David Taylor, vice president of global marketing for Siemens PLM Software, also spoke before unveiling speaking on how the Michigan Solar Car team at the forefront of innovation in the world of solar car evolution.

“You can’t continue to rest on the things that’ve always made you successful, that is a recipe for failure moving forward,” Taylor said. “You have to be conscious that somebody is constantly trying to disrupt you. The approach that they’ve taken is they are not a disruptor, they are changing the game.”

Engineering sophomore Andrew Dickinson, race strategist and a first-year member of the Michigan Solar Car team, said with the team’s long-running record of victories and vehicle design, it stands out from all its competitors.

“We beat our closest competitor in the American Solar Challenge by eleven hours,” Dickinson said. “Our race cars are more aerodynamic and our race procedures are very good. Some teams don’t even have a strategies division.”

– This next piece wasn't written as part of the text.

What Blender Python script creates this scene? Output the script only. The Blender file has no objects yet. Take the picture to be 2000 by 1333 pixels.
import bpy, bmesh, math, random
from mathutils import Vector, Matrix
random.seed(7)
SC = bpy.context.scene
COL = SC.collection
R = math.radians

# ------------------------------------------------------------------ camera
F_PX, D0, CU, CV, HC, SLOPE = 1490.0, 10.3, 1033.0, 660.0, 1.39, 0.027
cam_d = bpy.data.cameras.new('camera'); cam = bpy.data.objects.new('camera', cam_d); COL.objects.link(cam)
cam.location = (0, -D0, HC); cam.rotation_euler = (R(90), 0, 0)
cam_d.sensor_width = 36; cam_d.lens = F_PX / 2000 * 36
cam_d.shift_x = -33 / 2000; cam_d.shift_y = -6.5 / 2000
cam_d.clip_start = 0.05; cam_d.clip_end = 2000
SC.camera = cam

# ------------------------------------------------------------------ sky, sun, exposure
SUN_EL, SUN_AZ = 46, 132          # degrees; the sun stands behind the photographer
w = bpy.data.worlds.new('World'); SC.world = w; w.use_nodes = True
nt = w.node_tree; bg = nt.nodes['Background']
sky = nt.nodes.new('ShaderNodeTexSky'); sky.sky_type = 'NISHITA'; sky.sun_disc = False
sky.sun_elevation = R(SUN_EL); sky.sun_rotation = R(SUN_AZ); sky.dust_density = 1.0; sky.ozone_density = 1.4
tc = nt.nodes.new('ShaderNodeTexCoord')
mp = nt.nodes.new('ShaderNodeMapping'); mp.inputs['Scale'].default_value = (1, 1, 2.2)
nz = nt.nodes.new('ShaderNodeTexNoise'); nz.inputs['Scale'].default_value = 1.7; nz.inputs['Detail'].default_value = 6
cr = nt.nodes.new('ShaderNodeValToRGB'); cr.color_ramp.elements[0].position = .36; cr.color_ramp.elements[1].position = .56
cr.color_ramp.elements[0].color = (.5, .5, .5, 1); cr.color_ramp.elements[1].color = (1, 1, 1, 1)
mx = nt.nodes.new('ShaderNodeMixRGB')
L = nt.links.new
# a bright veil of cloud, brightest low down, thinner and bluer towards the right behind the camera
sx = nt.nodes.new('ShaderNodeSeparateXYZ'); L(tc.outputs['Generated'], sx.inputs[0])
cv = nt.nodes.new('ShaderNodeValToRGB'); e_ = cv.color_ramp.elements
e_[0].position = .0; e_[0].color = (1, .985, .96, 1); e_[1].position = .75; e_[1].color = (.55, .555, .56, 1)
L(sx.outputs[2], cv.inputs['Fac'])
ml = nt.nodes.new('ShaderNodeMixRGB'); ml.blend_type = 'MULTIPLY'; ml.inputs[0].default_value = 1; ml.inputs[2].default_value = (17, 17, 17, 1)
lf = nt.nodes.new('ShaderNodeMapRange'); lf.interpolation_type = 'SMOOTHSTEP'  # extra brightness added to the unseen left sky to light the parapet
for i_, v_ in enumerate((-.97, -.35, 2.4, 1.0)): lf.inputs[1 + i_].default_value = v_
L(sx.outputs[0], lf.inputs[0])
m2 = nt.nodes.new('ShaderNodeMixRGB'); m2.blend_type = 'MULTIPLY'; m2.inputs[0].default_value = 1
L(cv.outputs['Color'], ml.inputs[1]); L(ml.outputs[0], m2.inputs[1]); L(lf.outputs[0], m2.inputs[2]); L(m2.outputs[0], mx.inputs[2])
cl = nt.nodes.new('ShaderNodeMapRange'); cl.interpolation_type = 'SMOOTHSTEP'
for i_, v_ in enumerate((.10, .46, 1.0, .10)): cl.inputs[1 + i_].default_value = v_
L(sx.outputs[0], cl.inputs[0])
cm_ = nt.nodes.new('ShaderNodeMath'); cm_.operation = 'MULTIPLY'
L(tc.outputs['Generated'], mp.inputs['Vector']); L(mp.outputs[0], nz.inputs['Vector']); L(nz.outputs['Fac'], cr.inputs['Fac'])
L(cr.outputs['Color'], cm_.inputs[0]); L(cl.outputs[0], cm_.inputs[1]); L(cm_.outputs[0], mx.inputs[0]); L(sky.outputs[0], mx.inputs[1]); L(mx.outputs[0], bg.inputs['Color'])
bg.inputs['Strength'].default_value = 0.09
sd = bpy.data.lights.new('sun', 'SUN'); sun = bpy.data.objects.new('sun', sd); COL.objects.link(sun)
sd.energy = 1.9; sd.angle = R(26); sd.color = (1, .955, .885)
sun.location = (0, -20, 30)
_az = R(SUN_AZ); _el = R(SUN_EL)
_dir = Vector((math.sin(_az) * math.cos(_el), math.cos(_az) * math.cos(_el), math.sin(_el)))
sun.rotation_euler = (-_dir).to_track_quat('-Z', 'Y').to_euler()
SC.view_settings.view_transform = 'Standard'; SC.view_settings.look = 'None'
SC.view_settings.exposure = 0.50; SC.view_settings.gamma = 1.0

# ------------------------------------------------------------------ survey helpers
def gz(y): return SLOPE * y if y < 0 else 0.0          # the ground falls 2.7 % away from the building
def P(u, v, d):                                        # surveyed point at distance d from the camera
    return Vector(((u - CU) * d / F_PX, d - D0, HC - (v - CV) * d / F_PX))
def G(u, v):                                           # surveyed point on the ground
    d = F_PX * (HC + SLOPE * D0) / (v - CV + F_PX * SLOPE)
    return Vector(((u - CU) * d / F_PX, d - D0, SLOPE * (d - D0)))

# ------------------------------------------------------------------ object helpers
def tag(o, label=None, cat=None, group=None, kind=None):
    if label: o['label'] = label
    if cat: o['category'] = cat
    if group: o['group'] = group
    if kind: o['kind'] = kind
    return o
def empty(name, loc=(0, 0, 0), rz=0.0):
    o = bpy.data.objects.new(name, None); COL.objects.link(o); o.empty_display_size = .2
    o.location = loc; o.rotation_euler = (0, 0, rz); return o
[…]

For LSA sophomore Vignesh Jagathese, who serves on the interim leadership for the team and works with the team’s operational logistics, said how, by joining the team, he’s gained the ability to work with students from various disciplines and helped him to think critically.

“It taught me how to work with people,” Jagathese said. “It taught me how to learn things on the fly. I’m a math major and just joining an engineering team and realizing there are a lot of people here who study this and you should be able to work with them and understand what they’re doing.”

Engineering sophomore Janice Lau, who is also a first-year member on the team, discussed how becoming a crew member has helped shape her perspective on future careers.

“I got a lot of experience handling the operations of a team,” Lau said. “We build a car, design a car, we race it, but there’s so much more besides the designing, manufacturing stage. We handle a lot of other logistics that keep the team moving.”

The team is set to compete this fall in the 3,000-kilometer 2017 World Solar Car Race from Darwin, Australia to Adelaide, Australia from October 8 to October 12.